8)      Watch how we interact and do what we do.  The best way to learn how to be with Nate is to watch his family.  Mom, Dad and Isaac are Nate experts and know what works.  We know when to be firm, when to use distraction, when to offer a reward, and when to resort to a time out. Most everything we do is thoughtful and intentional, and done with years of experience behind it.  Be wary of offering suggestions, especially in the middle of a stressful situation.  It’s safe to assume we’ve tried everything (twice) and have zeroed in on what does and doesn’t work for us.

9)      Jump in to help. Don’t wait to be asked.  If Nate needs to take a walk during a long sit-down dinner, offer to take him.  If he wants company watching Justice League, sit with him.  If it’s bed time, offer to read him a story.  It’s not always easy for Nate’s parents to ask for help, but it’s usually very much appreciated.

10)   Love him for exactly who he is.  Nate is silly, loud, inconsiderate, affectionate, extremely messy and a total handful.  He can make you laugh, and then minutes later cause you to pull your hair out in frustration.
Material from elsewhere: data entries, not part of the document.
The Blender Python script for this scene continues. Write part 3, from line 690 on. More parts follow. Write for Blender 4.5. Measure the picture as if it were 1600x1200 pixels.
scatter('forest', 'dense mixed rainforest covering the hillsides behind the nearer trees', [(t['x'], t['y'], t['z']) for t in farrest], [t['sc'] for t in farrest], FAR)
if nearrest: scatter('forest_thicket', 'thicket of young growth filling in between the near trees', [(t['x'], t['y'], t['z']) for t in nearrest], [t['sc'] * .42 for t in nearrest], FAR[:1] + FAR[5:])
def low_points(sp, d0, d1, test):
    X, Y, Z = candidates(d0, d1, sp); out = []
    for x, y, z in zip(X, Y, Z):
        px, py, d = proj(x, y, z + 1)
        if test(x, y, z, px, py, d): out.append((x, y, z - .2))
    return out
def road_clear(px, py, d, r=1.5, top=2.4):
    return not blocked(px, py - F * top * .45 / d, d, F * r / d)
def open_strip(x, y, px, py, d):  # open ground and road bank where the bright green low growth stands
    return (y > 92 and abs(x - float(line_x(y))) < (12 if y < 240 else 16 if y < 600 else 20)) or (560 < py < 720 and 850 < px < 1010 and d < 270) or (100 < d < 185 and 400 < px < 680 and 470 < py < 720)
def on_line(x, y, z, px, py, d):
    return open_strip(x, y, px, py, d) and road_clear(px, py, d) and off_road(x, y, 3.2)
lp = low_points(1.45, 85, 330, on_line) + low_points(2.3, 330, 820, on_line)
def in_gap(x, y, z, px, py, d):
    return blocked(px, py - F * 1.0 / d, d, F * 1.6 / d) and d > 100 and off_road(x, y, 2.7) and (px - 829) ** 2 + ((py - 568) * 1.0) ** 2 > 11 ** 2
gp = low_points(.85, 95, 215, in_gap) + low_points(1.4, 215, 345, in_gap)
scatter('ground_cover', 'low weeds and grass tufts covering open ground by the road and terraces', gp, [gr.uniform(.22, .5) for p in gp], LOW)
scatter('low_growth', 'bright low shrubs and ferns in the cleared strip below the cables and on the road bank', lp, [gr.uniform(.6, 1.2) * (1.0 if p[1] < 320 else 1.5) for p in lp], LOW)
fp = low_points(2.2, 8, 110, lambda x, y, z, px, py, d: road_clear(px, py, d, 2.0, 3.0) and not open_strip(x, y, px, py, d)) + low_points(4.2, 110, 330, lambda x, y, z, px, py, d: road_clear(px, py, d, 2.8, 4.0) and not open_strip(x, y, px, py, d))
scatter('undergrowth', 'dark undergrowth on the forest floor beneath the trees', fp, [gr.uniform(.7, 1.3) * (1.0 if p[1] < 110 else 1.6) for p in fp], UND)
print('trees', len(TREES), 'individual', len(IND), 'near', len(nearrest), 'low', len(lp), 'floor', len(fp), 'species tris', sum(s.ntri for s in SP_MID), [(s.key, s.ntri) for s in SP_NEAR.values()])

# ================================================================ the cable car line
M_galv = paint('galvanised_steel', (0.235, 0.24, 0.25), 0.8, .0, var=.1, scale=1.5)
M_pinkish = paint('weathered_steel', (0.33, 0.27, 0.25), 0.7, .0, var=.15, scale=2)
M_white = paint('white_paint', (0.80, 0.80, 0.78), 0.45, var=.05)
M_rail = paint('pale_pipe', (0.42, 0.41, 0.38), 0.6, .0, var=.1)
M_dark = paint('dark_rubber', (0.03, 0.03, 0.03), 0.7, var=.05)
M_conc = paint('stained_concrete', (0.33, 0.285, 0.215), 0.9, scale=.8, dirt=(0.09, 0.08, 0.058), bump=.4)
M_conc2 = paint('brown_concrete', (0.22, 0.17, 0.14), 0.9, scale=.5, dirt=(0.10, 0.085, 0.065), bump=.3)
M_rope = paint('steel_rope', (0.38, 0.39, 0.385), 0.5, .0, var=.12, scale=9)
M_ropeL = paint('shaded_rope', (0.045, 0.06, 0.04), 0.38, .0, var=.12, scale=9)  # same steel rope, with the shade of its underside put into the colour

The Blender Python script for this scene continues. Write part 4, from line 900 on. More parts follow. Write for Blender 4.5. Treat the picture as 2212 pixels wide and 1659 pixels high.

He will drop a rock in your drink when you’re about to take a sip and tell you to shut up when you compliment his t-shirt. Love him in spite of it.  No, better yet, love him because of it.  Take time to get to know him and learn what makes him such an incredible, complex, multi-dimensional person.  Nate is one of our never-ending sources of love and happiness, and we are so overjoyed to share him with you.

 
 
Are you the parent of a son or daughter with a disability? What other tips would you share with people visiting your home? What do you wish everyone knew before walking through your door? We'd love to hear from you!

1 comment:

  1. Great post, with lots of thoughtful and useful tips. Thanks for writing this!

    What about family photos and the ever-present camera phones? Is that an issue of Nate? I know that extended family and friends often either exclude my special needs child (whatever their reasons for that) or don't show a lot of consideration for getting flattering or complimentary shots of him. How do you handle that?